Xerox Star office automation user interface examples of direct manipulation, graphical versus command driven.

(491) Designers of advanced office automation systems have used direct manipulation principles. The Xerox Star offers sophisticated text formating options, graphics, multiple fonts, and a rapid, high-resolution, cursor-based user interface.

Examples of Direct Manipulation

Further examples of Hatfield WYSIWYG, Nelson virtuality.

(492) “What you see is what you get,” is a phrase used by Don Hatfield of IBM and others to describe the general approach. . . . The display should indicate a complete image of what the current status is, what errors have occurred, and what actions are appropriate, according to Thimbleby. Another imaginative observer of interactive system designs, Ted Nelson, has noticed user excitement over interfaces constructed by what he calls the principle of “virtuality” - a representation of reality that can be manipulated.

Problem-Solving and Learning Research

Problem solving and learning depend on suitable representation, such as Papert Logo mathematical microworld.

(492) Another perspective on direct manipulation comes from psychology literature on problem solving. It shows that suitable representation of problems are crucial to solution finding and to learning.
(493) Papert's Logo language creates a mathematical microworld in which the principles of geometry are visible.

Problems with Direct Manipulation

Graphic icons may still require learning of meaning for what their virtual manipulation performs.

(493) A second problem is that users must learn the meaning of the components of the graphic representation. A graphic icon, although meaningful to the designer, may require as much – or more – learning time as a word.

The Syntactic/Semantic Model

Syntactic/semantic model of user behavior based on kinds of knowledge in long-term memory: syntactic volatile, acquired through rote memorization, semantic memorable, acquired through explanation, analogy, example, hierarchically structured in matrix of concepts.

(494) My own understanding of direct manipulation was facilitated by considering the syntactic/semantic model of user behavior.
(494) The basic idea is that there are two kinds of knowledge in long-term memory: syntactic and semantic.
(494) This knowledge is arbitrary and therefore acquired by rote memorization. Syntactic knowledge is volatile in memory and easily forgotten unless frequently used.
(494) The concepts or functionality – semantic knowledge – are hierarchically structured from low-level functions to higher level concepts.
(495) Semantic knowledge, which is acquired through general explanation, analogy, and example, is easily anchored to familiar concepts and is therefore stable in memory. The command formulation process in the syntactic/semantic model proceeds from the user's perception of the task in the high-level problem domain to the decomposition into multiple, lower level semantic operations and the conversion into a set of commands.

Implications of the Syntactic/Semantic Model

Training manuals should be written based on semantic learning principles.

(495) The syntactic/semantic model suggests that training manuals should be written from the more familiar, high-level, problem domain viewpoint.
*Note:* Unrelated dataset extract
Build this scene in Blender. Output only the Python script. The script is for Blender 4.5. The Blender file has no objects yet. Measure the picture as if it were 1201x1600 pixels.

The titles of sections should describe problem domain operations that the user deals with regularly. Then the details of the commands used to accomplish the task can be presented, and finally, the actual syntax can be shown.

Semantic learning explains success of direct manipulation versus difficulty of mathematics and programming.

(495) The success of direct manipulation is understandable in the context of the syntactic/semantic model. The object of interest is displayed so that actions are directly in the high-level problem domain. There is little need for decomposition into multiple commands with a complex syntactic form. On the contrary, each command produces a comprehensible action in the problem domain that is immediately visible. The closeness of the problem domain to the command action reduces operator problem-solving load and stress.
(495) Since mathematics and programming require abstract thinking, they are difficult for children, and a greater effort must be made to link the symbolic representation to the actual object. Direct manipulation is an attempt to bring activity to the concrete operational stage or even to the preoperational stage, thus making some tasks easier for children and adults.

Potential Applications of Direct Manipulation

Trick is appropriate representation of reality, especially when no physical parallel.

(496) The trick in creating a direct manipulation system is to come up with an appropriate representation or model of reality.
(497) It is possible to apply direct manipulation to environments for which there is no obvious physical parallel.
(497) Direct manipulation has the power to attract users because it is comprehensible, natural, rapid, and even enjoyable. If actions are simple, reversibility ensured, and retention easy, then anxiety recedes and satisfaction flows in.

Shneiderman, Ben. “Direct Manipulation: A Step Beyond Programming Languages.” The NewMedia Reader. Eds. Noah Wardrip-Fruin and Nick Montfort. Cambridge, Mass: MIT Press, 2003. 486-497. Print.